Saturday, August 15, 2015

Under the Egg

Author:  Laura Marx Fitzgerald

Rating:  ** (2 stars out of 3 possible, "B")

Audience:  Middle School

My second WWII book in a row, Under the Egg plays out like a Monuments' Men for youth, although it is highly fictionalized.

13-year old Theodora (Theo) Tenpenny doesn't inherit much when her Grandpa Jack dies:  a few hundred dollars, a failing townhouse in Greenwich Village, and full-time care of her distracted, unstable mother.  There's also the unusual egg picture above the fireplace mantle and a few family chickens out back.

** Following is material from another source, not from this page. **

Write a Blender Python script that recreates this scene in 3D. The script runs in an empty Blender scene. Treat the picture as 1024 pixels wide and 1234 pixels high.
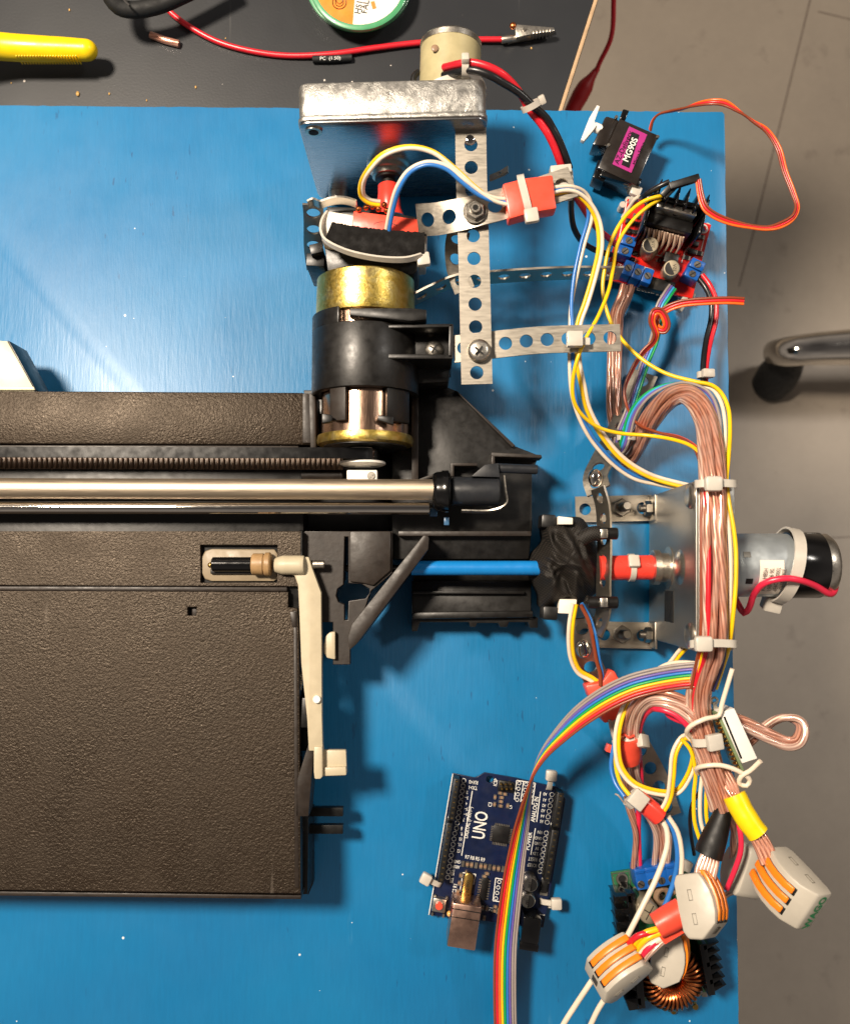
WORLD_STRENGTH = .5; KEY_POS = (-1420, 1090, 3000); KEY_SIZE = 560; KEY_POWER = 37; CEIL_POWER = 8; SPOT_POWER = 33; EXPO = 0.0
import bpy, bmesh, math, random
from mathutils import Vector as V, Matrix, noise as mnoise
random.seed(7)
C = bpy.context.scene.collection
S = 0.0004                      # metres per unit used below (one unit is 0.4 mm)
FOC = 1075.0; HC = 1075.0; TILT = math.radians(4.0)
FW = V((0, math.sin(TILT), -math.cos(TILT))); UPV = V((0, math.cos(TILT), math.sin(TILT)))
def U(x, y, z=0.0):
    d = FW*FOC + V((1, 0, 0))*(x-512) + UPV*(617-y)
    t = (z-HC)/d.z
    return V((0, 0, HC)) + d*t
# ---------------------------------------------------------------- mesh builder
class M:
    def __init__(s): s.v = []; s.f = []; s.m = []; s.uv = []; s.hasuv = False
    def add(s, vs, fs, mi=0, uvs=None):
        o = len(s.v); s.v += [V(p) for p in vs]
        for k, f in enumerate(fs):
            s.f.append([i+o for i in f]); s.m.append(mi)
            s.uv.append(uvs[k] if uvs else None)
        if uvs: s.hasuv = True
    def box(s, c, ax, ay, az, mi=0):      # half vectors
        c, ax, ay, az = V(c), V(ax), V(ay), V(az)
        vs = [c+ax*i+ay*j+az*k for k in (-1, 1) for j in (-1, 1) for i in (-1, 1)]
        fs = [(0,2,3,1),(4,5,7,6),(0,1,5,4),(2,6,7,3),(0,4,6,2),(1,3,7,5)]
        if ax.cross(ay).dot(az) < 0: fs = [f[::-1] for f in fs]
        s.add(vs, fs, mi)
    def bpx(s, x, y, zt, zb, sx, sy, ang=0, mi=0):   # box whose top centre is seen at x,y
        c = U(x, y, zt); a = math.radians(-ang)
        s.box((c.x, c.y, (zt+zb)/2), (math.cos(a)*sx/2, math.sin(a)*sx/2, 0), (-math.sin(a)*sy/2, math.cos(a)*sy/2, 0), (0, 0, (zt-zb)/2), mi)
    def prism(s, poly, z0, z1, mi=0):
        n = len(poly)
        A = sum(poly[i][0]*poly[(i+1)%n][1]-poly[(i+1)%n][0]*poly[i][1] for i in range(n))
        if A < 0: poly = poly[::-1]
        vs = [(p[0], p[1], z0) for p in poly]+[(p[0], p[1], z1) for p in poly]
        fs = [list(range(n))[::-1], list(range(n, 2*n))]+[(i, (i+1)%n, n+(i+1)%n, n+i) for i in range(n)]
        s.add(vs, fs, mi)
    def ppx(s, pts, zt, zb, mi=0):
        s.prism([(U(x, y, zt).x, U(x, y, zt).y) for x, y in pts], zb, zt, mi)
    def lathe(s, p, ax, prof, n=32, mi=0, cap=True):
        p = V(p); ax = V(ax).normalized(); e = V((0, 0, 1)) if abs(ax.z) < .9 else V((1, 0, 0))
        a = ax.cross(e).normalized(); b = ax.cross(a)
        vs = []
        for (t, r) in prof:
            for k in range(n):
                w = 2*math.pi*k/n; vs.append(p+ax*t+(a*math.cos(w)+b*math.sin(w))*r)
        fs = []
        for i in range(len(prof)-1):
            for k in range(n):
                fs.append((i*n+k, i*n+(k+1)%n, (i+1)*n+(k+1)%n, (i+1)*n+k))
        if cap:
            fs.append(list(range(n))[::-1]); fs.append([(len(prof)-1)*n+k for k in range(n)])
        s.add(vs, fs, mi)
    def cyl(s, p, q, r, n=24, mi=0, r2=None):
        p, q = V(p), V(q); L = (q-p).length; c = min(r*.12, L*.2)
        r2 = r if r2 is None else r2
        s.lathe(p, q-p, [(0, r-c), (c, r), (L-c, r2), (L, r2-c)], n, mi)
    def cpx(s, x, y, zt, zb, r, n=24, mi=0):
        c = U(x, y, zt); s.cyl((c.x, c.y, zb), (c.x, c.y, zt), r, n, mi)
    def tube(s, pts, r, n=10, mi=0, cap=True, step=5.0, closed=False, radii=None):
        P, T = smooth(pts, step, closed)
        if closed: P = P+[P[0].copy()]; 
        fr = frames(P); m = len(P); vs = []; Ls = [0]
        for i in range(1, m): Ls.append(Ls[-1]+(P[i]-P[i-1]).length)
        for i in range(m):
            rr = r if radii is None else interp(radii, i/(m-1))
            a, b = fr[i]
            for k in range(n):
                w = 2*math.pi*k/n; vs.append(P[i]+(a*math.cos(w)+b*math.sin(w))*rr)
        fs = []; uvs = []
        for i in range(m-1):
            for k in range(n):
                fs.append((i*n+k, (i+1)*n+k, (i+1)*n+(k+1)%n, i*n+(k+1)%n)[::-1])
                uvs.append([(Ls[i], (k+1)/n), (Ls[i+1], (k+1)/n), (Ls[i+1], k/n), (Ls[i], k/n)])
        if cap and not closed:
            fs.append(list(range(n))[::-1]); uvs.append([(0, 0)]*n)
            fs.append([(m-1)*n+k for k in range(n)]); uvs.append([(0, 0)]*n)
        s.add(vs, fs, mi, uvs)
    def band(s, pts, nrm, w, th, closed=True, mi=0, step=3.0):   # flat strap: path pts, width along nrm
        P, T = smooth(pts, step, closed); nrm = V(nrm).normalized(); m = len(P); vs = []
        for i in range(m):
            t = (P[(i+1) % m]-P[i-1]) if closed else (P[min(i+1, m-1)]-P[max(i-1, 0)])
            o = t.cross(nrm).normalized()*th/2
            for a, b in ((-1, -1), (1, -1), (1, 1), (-1, 1)):
                vs.append(P[i]+nrm*(a*w/2)+o*b)
        fs = []
        for i in range(m if closed else m-1):
            j = (i+1) % m
            for k in range(4): fs.append((i*4+k, i*4+(k+1)%4, j*4+(k+1)%4, j*4+k))
        if not closed: fs += [(3, 2, 1, 0), tuple((m-1)*4+k for k in range(4))]
        s.add(vs, fs, mi)
    def sphere(s, c, r, mi=0, sc=(1, 1, 1), n=14):
        c = V(c); vs = []; fs = []
        for i in range(n+1):
            th = math.pi*i/n
            for k in range(n*2):
                w = math.pi*k/n
                vs.append(c+V((r*sc[0]*math.sin(th)*math.cos(w), r*sc[1]*math.sin(th)*math.sin(w), r*sc[2]*math.cos(th))))
        N = n*2
        for i in range(n):
            for k in range(N): fs.append((i*N+k, (i+1)*N+k, (i+1)*N+(k+1)%N, i*N+(k+1)%N))
        s.add(vs, fs, mi)
    def torus(s, c, ax, R, r, n=24, k=8, mi=0):
        c = V(c); ax = V(ax).normalized(); e = V((0, 0, 1)) if abs(ax.z) < .9 else V((1, 0, 0))
        a = ax.cross(e).normalized(); b = ax.cross(a)
        s.tube([c+(a*math.cos(2*math.pi*i/n)+b*math.sin(2*math.pi*i/n))*R for i in range(n)], r, k, mi, closed=True, step=max(2.0, R*.2))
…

Grandpa Jack's final message to "look under the egg" finally begins to make sense when rubbing alcohol is spilled on a portion of the egg painting and a new image begins to appear.  Considering Jack's service in WWII, as well as his job as a security guard at the Metropolitan Art Museum, Theo is now faced with perplexing mysteries:  What is the painting?  And who was Uncle Jack?

With help from her friends (quirky, bold, new-agey Bodhi, Librarian Eddie and Episcopalian Reverend Cecily), Theo just might be able to solve these mysteries while preserving her family's way of life.

The book gives a nod to both Buddhist (Bodhi=Buddha's enlightenment) and Christian spirituality, but is primarily neutral in terms of moral instruction.  Fans of The Mixed-Up Files of Mrs. Basil E. Frankweiler and Chasing Vermeer will definitely enjoy this eclectic take on art mysteries.